There's a golden rule of landscape photography, and you can follow every tip in this chapter, but without strictly following this rule, you'll never get the results the top pros do.

As a landscape photographer, you can only shoot two times a day

1. dawn
You can shoot about 15 to 30 minutes before sunrise, and then from 30 minutes to an hour (depending on how harsh the light becomes) afterward. The only other time you can shoot is:

(2) dusk 
You can shoot from 15 to 30 minutes before sunset, and up to 30 minutes afterward.

Why only these two times? Because that's the rule.

Okay, there's more to it than that. These are the only times of day when you get the soft, warm light and soft shadows that give professional quality lighting for landscapes.

How stringent is this rule? I'll never forget the time I was doing a Q&A session for professional photographers. The other instructor was legendary National Geographic photographer Joe McNally. A man in the crowd asked Joe, "Can you really only shoot at dawn and dusk?" Joe quietly took his tripod and beat that man to death.
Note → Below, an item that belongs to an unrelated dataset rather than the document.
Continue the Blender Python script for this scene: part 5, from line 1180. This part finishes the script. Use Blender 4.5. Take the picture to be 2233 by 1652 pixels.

Okay, that's an exaggeration, but what Joe said has always stuck with me. He said that today's photo editors (at the big magazines) feel so strongly about this that they won't even consider looking at any of his, or any other photographer's, landscape work if it's not shot at dawn or dusk. He also said that if he takes them a shot and says, "Look, it wasn't taken during those magic hours, but the shot is amazing," they'll still refuse to even look at it.

The point is, professional landscape photographers shoot at those two times of day, and only those two times. If you want pro results, those are the only times you'll be shooting, too.